Aqui ao lado, esse trabalho faz-me recuar ao início dos anos 90, curiosamente para recordar outra revista Sábado, a da PEI, Projecto de Estudos e Investimento, liderada por Pedro Santana Lopes. Aí se publicou uma quase inacreditável reportagem, que revelava como o titular da pasta de um ministério inexistente percorreu o Norte do País, acompanhado dos respectivos assessores, e foi recebido por autarcas – em audiências previamente marcadas! – com toda a pompa e circunstância. Os carros da comitiva nem portagens pagavam nas auto-estradas, onde eram reconhecidos como veículos do Estado.

A atracção jornalística por estes textos de entretenimento, que contam verdades escondidas e nos aproximam da realidade, teve no desaparecido Tal&Qual a sua musa inspiradora.
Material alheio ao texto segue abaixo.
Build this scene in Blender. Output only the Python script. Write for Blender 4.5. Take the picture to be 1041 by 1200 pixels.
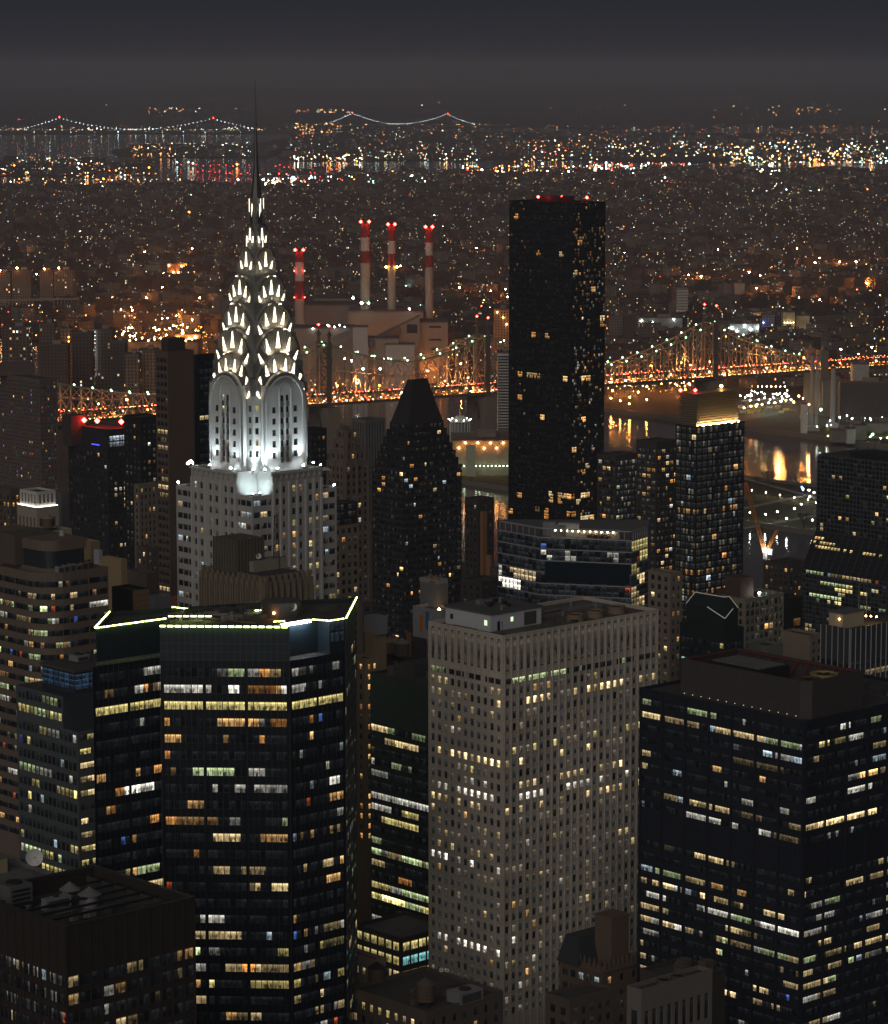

Ainda guardo na memória a imagem, igualmente da primeira metade da década de 90, do então repórter Manuel Catarino, sentado nas bancadas da Assembleia da República, como deputado da Nação, lado a lado com as figuras políticas da época. Não fosse a perspicácia de Conceição Monteiro, parlamentar do PSD e antiga secretária de Sá Carneiro, e o jornalista ficaria em S. Bento até ao fim da legislatura…

Senti também necessidade, em 2001, quando dirigi o semanário fundado por Joaquim Letria – que herdei já em plena queda mas que viria a ganhar fôlego para oito anos –, de puxar pela cabeça e de inventar reportagens que pudessem surpreender os leitores, um dos segredos editoriais mais utilizados em todo o Mundo e que a imprensa portuguesa hoje ignora, com algum desdém – e com os catastróficos resultados de vendas ultimamente divulgados.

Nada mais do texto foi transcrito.